* [WORK TO DO]:
Write out the data again in full, exactly as it reads.

* [DATASET EXTRACT]:

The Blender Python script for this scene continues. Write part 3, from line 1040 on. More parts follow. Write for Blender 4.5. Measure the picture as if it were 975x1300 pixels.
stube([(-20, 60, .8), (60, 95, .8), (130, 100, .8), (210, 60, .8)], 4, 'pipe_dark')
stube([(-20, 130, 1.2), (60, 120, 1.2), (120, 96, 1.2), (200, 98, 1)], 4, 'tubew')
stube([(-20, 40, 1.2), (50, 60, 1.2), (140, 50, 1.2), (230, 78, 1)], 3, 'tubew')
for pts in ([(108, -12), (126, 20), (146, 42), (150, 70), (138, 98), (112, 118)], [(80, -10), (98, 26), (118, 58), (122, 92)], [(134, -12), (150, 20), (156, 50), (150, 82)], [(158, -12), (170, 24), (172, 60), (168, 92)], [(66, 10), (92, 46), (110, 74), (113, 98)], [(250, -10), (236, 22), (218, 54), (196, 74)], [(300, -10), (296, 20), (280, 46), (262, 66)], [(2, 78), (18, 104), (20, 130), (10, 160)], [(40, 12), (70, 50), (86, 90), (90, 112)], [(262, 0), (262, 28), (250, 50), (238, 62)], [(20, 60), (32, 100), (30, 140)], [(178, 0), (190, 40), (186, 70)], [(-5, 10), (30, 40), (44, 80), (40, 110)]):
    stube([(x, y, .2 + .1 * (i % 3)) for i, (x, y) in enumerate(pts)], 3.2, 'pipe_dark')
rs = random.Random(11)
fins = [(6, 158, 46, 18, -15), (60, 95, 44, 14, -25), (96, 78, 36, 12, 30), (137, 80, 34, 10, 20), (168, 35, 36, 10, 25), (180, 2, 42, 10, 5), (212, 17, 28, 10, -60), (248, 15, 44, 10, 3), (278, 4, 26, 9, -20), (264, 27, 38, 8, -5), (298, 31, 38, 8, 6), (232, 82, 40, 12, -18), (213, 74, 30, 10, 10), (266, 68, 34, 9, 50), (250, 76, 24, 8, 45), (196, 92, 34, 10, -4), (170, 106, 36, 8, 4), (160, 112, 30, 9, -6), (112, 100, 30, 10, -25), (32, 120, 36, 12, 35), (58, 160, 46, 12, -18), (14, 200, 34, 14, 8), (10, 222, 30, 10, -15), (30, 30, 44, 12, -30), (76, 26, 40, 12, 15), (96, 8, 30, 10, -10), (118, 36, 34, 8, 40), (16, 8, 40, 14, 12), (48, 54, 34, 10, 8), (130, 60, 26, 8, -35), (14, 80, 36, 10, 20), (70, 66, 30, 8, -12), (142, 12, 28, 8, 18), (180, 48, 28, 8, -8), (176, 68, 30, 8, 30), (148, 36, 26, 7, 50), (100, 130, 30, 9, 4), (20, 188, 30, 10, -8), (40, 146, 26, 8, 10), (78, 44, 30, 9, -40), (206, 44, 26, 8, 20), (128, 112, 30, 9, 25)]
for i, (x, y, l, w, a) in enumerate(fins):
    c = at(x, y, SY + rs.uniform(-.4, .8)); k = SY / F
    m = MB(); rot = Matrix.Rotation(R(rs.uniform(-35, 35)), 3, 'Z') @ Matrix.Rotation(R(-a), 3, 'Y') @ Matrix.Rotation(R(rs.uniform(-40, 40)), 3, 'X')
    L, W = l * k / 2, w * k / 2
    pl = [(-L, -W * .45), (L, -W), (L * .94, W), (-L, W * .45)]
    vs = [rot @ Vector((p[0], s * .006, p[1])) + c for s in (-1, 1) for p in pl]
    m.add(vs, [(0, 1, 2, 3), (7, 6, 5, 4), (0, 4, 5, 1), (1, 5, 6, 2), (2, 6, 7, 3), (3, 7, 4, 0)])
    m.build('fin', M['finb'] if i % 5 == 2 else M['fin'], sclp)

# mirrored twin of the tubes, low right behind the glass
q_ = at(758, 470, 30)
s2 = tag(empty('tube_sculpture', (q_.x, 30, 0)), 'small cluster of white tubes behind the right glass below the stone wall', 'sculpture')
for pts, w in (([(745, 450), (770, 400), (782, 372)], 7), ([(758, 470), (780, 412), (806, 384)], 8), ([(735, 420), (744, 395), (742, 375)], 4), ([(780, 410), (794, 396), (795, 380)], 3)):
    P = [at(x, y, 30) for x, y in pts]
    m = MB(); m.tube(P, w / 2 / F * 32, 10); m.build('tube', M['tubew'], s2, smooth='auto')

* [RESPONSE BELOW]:
The Blender Python script for this scene continues. Write part 3, from line 1040 on. More parts follow. Write for Blender 4.5. Measure the picture as if it were 975x1300 pixels.
stube([(-20, 60, .8), (60, 95, .8), (130, 100, .8), (210, 60, .8)], 4, 'pipe_dark')
stube([(-20, 130, 1.2), (60, 120, 1.2), (120, 96, 1.2), (200, 98, 1)], 4, 'tubew')
stube([(-20, 40, 1.2), (50, 60, 1.2), (140, 50, 1.2), (230, 78, 1)], 3, 'tubew')
for pts in ([(108, -12), (126, 20), (146, 42), (150, 70), (138, 98), (112, 118)], [(80, -10), (98, 26), (118, 58), (122, 92)], [(134, -12), (150, 20), (156, 50), (150, 82)], [(158, -12), (170, 24), (172, 60), (168, 92)], [(66, 10), (92, 46), (110, 74), (113, 98)], [(250, -10), (236, 22), (218, 54), (196, 74)], [(300, -10), (296, 20), (280, 46), (262, 66)], [(2, 78), (18, 104), (20, 130), (10, 160)], [(40, 12), (70, 50), (86, 90), (90, 112)], [(262, 0), (262, 28), (250, 50), (238, 62)], [(20, 60), (32, 100), (30, 140)], [(178, 0), (190, 40), (186, 70)], [(-5, 10), (30, 40), (44, 80), (40, 110)]):
    stube([(x, y, .2 + .1 * (i % 3)) for i, (x, y) in enumerate(pts)], 3.2, 'pipe_dark')
rs = random.Random(11)
fins = [(6, 158, 46, 18, -15), (60, 95, 44, 14, -25), (96, 78, 36, 12, 30), (137, 80, 34, 10, 20), (168, 35, 36, 10, 25), (180, 2, 42, 10, 5), (212, 17, 28, 10, -60), (248, 15, 44, 10, 3), (278, 4, 26, 9, -20), (264, 27, 38, 8, -5), (298, 31, 38, 8, 6), (232, 82, 40, 12, -18), (213, 74, 30, 10, 10), (266, 68, 34, 9, 50), (250, 76, 24, 8, 45), (196, 92, 34, 10, -4), (170, 106, 36, 8, 4), (160, 112, 30, 9, -6), (112, 100, 30, 10, -25), (32, 120, 36, 12, 35), (58, 160, 46, 12, -18), (14, 200, 34, 14, 8), (10, 222, 30, 10, -15), (30, 30, 44, 12, -30), (76, 26, 40, 12, 15), (96, 8, 30, 10, -10), (118, 36, 34, 8, 40), (16, 8, 40, 14, 12), (48, 54, 34, 10, 8), (130, 60, 26, 8, -35), (14, 80, 36, 10, 20), (70, 66, 30, 8, -12), (142, 12, 28, 8, 18), (180, 48, 28, 8, -8), (176, 68, 30, 8, 30), (148, 36, 26, 7, 50), (100, 130, 30, 9, 4), (20, 188, 30, 10, -8), (40, 146, 26, 8, 10), (78, 44, 30, 9, -40), (206, 44, 26, 8, 20), (128, 112, 30, 9, 25)]
for i, (x, y, l, w, a) in enumerate(fins):
    c = at(x, y, SY + rs.uniform(-.4, .8)); k = SY / F
    m = MB(); rot = Matrix.Rotation(R(rs.uniform(-35, 35)), 3, 'Z') @ Matrix.Rotation(R(-a), 3, 'Y') @ Matrix.Rotation(R(rs.uniform(-40, 40)), 3, 'X')
    L, W = l * k / 2, w * k / 2
    pl = [(-L, -W * .45), (L, -W), (L * .94, W), (-L, W * .45)]
    vs = [rot @ Vector((p[0], s * .006, p[1])) + c for s in (-1, 1) for p in pl]
    m.add(vs, [(0, 1, 2, 3), (7, 6, 5, 4), (0, 4, 5, 1), (1, 5, 6, 2), (2, 6, 7, 3), (3, 7, 4, 0)])
    m.build('fin', M['finb'] if i % 5 == 2 else M['fin'], sclp)

# mirrored twin of the tubes, low right behind the glass
q_ = at(758, 470, 30)
s2 = tag(empty('tube_sculpture', (q_.x, 30, 0)), 'small cluster of white tubes behind the right glass below the stone wall', 'sculpture')
for pts, w in (([(745, 450), (770, 400), (782, 372)], 7), ([(758, 470), (780, 412), (806, 384)], 8), ([(735, 420), (744, 395), (742, 375)], 4), ([(780, 410), (794, 396), (795, 380)], 3)):
    P = [at(x, y, 30) for x, y in pts]
    m = MB(); m.tube(P, w / 2 / F * 32, 10); m.build('tube', M['tubew'], s2, smooth='auto')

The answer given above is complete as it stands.